П. В. Выпивка, девушки. И книжки читал. Вот и все. Мне было все равно, где учиться. Я не помню каких-то особых родительских настояний. Но просто считалось, что человек, закончивший формально с серебряной медалью (мне ее почему-то не дали, кажется, из-за поведения, я прогуливал очень много), должен поступать в институт. Но, проучившись три года, я понял, что не в ту степь меня занесло – дифференциальное исчисление, начертательная геометрия, технология металлов, черт знает что. Ушел из института и тут же загремел в армию.
Два года отслужил и только лет через пятнадцать понял, что это тоже было хорошо. Но доверия к жизни, которое приходит с возрастом, тогда у меня не было. Я считал, что попал в беду, потому что молодые люди моего круга в армию не ходили. Прилагали все мыслимые усилия, закашивали на слабоумие, туберкулез, менингит, шизофрению. Падали навзничь, когда нужно было пройти по половице. Когда просили дотронуться до кончика носа пальцем, промахивались, выдавливали себе глаза. Мыло клали в рот, чтобы пена шла. А я вляпался и только потом понял, что все правильно. Те картинки жизни вспоминаю до сих пор, вставляю в сочинения время от времени – значит, так и надо было.
И людей замечательных там встретил. Володя Раковский, с которым мы дружим вот уже тридцать лет. Юрис Подниекс, увы, ныне покойный, утонул в сорок один год – помните, был такой перестроечный фильм “Легко ли быть молодым?”. Джазовый пианист Олег Молокоедов, он руководил в полку самодеятельностью, куда я пристроился, не имея никаких талантов, с художественным чтением – два года читал одно-единственное стихотворение “Ты помнишь, Алеша, дороги Смоленщины…”.
И. Т. Для радиоперехвата нужен был английский язык?
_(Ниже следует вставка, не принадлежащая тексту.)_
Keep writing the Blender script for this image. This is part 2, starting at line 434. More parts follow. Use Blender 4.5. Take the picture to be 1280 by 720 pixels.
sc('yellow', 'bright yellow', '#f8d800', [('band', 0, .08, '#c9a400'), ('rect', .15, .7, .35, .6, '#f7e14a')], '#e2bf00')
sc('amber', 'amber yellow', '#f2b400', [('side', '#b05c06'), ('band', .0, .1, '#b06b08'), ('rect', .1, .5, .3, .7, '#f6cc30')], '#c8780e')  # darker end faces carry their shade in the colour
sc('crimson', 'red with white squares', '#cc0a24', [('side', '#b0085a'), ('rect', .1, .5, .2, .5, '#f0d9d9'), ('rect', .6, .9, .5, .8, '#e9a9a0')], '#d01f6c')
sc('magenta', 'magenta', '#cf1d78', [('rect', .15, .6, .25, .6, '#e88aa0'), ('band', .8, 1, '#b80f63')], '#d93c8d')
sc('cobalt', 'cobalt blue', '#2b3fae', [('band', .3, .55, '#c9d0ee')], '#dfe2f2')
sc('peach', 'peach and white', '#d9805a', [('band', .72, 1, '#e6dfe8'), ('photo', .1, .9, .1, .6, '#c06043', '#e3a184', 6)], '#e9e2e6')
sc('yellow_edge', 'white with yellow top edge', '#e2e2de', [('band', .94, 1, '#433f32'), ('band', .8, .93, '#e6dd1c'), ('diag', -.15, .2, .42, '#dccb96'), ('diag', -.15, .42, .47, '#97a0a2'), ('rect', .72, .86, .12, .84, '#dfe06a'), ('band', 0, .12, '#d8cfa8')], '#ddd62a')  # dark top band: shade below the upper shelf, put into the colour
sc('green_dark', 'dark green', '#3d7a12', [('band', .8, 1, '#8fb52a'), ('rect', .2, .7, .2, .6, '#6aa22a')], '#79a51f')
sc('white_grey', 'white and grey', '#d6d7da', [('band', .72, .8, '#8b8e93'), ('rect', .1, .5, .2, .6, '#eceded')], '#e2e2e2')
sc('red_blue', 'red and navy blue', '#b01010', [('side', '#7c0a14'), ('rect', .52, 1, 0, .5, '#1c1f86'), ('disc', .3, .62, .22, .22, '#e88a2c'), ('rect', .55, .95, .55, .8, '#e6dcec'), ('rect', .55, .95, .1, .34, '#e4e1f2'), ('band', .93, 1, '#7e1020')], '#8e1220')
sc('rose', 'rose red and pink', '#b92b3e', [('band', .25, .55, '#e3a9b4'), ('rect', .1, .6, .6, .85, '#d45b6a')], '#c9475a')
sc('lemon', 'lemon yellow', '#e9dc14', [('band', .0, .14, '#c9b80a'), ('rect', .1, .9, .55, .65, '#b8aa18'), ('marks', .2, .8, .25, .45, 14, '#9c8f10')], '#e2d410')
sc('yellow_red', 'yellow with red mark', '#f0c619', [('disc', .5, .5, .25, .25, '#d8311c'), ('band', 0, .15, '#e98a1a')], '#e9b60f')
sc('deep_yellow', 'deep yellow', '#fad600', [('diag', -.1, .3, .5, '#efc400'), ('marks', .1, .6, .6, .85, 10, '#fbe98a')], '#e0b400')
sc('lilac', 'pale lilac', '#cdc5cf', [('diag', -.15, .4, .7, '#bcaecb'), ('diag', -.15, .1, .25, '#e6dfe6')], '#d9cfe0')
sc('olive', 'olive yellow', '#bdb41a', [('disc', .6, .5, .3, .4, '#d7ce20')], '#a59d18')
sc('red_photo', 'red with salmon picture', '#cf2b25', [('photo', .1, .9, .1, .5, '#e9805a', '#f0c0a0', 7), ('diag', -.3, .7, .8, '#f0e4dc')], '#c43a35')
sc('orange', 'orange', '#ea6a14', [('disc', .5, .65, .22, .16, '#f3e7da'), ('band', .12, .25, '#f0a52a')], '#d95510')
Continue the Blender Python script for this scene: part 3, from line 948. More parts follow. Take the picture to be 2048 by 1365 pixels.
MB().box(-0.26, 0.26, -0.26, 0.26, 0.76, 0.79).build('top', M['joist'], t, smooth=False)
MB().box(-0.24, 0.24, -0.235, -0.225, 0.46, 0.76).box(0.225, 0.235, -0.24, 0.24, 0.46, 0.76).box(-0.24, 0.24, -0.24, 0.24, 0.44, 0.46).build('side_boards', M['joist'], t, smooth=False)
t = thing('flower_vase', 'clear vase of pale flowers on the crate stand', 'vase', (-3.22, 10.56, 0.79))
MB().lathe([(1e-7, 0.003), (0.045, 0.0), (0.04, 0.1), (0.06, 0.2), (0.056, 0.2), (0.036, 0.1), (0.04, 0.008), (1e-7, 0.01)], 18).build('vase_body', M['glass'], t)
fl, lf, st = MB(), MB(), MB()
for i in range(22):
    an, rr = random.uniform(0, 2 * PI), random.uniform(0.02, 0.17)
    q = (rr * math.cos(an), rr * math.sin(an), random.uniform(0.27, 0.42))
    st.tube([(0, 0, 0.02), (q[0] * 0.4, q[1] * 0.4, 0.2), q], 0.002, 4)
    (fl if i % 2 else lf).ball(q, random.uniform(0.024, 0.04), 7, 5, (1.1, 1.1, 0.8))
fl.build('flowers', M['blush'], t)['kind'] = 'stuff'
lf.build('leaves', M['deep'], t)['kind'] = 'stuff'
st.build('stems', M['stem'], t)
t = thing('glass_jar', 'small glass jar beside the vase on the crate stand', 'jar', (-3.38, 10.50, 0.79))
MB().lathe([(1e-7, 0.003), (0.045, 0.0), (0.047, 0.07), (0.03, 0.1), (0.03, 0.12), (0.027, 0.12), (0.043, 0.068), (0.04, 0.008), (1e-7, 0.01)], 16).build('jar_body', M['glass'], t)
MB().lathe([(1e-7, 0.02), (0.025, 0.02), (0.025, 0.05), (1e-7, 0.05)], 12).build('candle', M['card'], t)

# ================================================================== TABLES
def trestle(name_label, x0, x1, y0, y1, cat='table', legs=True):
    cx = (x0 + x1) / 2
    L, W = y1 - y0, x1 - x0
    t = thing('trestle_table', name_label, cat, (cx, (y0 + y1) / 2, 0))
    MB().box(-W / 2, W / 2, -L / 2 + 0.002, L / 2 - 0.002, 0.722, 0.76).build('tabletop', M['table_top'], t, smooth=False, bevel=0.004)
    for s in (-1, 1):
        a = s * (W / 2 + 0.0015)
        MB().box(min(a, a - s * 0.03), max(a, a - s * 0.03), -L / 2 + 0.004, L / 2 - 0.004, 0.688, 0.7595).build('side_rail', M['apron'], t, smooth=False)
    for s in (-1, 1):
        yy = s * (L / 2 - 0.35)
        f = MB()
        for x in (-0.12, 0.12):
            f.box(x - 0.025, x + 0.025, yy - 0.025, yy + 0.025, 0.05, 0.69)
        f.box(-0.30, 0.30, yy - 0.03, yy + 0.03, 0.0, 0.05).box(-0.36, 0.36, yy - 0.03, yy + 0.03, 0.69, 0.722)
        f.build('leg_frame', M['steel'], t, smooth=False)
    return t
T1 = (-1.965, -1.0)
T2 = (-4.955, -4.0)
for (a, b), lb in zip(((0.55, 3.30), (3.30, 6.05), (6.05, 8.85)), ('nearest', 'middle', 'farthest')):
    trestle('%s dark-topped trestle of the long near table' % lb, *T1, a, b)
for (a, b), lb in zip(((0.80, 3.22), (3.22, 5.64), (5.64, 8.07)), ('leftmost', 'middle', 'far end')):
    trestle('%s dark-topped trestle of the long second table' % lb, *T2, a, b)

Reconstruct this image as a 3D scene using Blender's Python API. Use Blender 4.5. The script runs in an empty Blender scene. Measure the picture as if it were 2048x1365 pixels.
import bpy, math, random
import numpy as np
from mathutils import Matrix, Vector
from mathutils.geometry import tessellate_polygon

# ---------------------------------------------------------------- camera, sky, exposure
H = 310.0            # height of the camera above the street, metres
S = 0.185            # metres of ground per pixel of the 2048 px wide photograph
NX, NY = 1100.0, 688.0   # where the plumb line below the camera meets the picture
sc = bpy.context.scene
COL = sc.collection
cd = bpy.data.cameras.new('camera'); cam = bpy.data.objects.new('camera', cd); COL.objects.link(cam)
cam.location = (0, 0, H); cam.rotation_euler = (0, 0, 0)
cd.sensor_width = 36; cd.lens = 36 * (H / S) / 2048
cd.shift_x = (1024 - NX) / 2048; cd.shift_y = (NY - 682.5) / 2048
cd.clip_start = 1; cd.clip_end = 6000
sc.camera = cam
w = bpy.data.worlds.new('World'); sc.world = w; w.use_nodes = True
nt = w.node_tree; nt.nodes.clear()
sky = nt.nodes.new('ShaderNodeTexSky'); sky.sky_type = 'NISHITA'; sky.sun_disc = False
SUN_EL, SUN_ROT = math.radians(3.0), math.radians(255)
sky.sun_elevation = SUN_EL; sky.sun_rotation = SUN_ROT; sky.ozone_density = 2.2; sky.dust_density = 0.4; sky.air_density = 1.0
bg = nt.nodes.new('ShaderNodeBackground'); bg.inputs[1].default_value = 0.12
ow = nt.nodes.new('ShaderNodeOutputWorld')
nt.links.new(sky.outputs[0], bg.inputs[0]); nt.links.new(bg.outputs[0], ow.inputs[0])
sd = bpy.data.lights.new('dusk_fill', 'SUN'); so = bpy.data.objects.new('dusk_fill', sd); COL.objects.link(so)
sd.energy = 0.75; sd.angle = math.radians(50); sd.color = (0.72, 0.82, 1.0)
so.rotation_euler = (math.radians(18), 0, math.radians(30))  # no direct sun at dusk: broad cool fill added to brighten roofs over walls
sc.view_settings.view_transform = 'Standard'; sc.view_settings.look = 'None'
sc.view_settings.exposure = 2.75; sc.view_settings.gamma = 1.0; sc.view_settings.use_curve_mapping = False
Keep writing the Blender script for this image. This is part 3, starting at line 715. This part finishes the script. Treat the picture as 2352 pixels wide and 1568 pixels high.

П. В. Провели отбор. У кого пятерка по английскому – шаг вперед. А дальше уже собеседование, из призыва выбрали шесть человек, меня в том числе. То есть в армии у меня оказалась интеллигентная специальность. А до и после – совсем плебейские работы. Кладбищенский рабочий, грузчик, пожарный. Грузчиком сделал блистательную карьеру. Пришел на кожгалантерейный комбинат “Сомдарис”. Через два месяца умер от инфаркта с перепоя наш начальник, и меня, девятнадцатилетнего, сделали бригадиром. В бригаде самому молодому было шестьдесят три года, все латыши, ни слова по-русски. После армии пошел слесарем-инструментальщиком. Опять-таки потому, что было все равно. Меня интересовало только свободное время. Рабочее – никоим образом. Мы делали стеклопакеты. Когда я приехал в Ригу в 90-м году, через тринадцать лет эмиграции, поселился в гостинице “Латвия”, застекленной моими руками. Эти стеклопакеты делали всего два человека – мастер Олег Рогачев и я, подмастерье. Все двадцать семь этажей застеклены нами.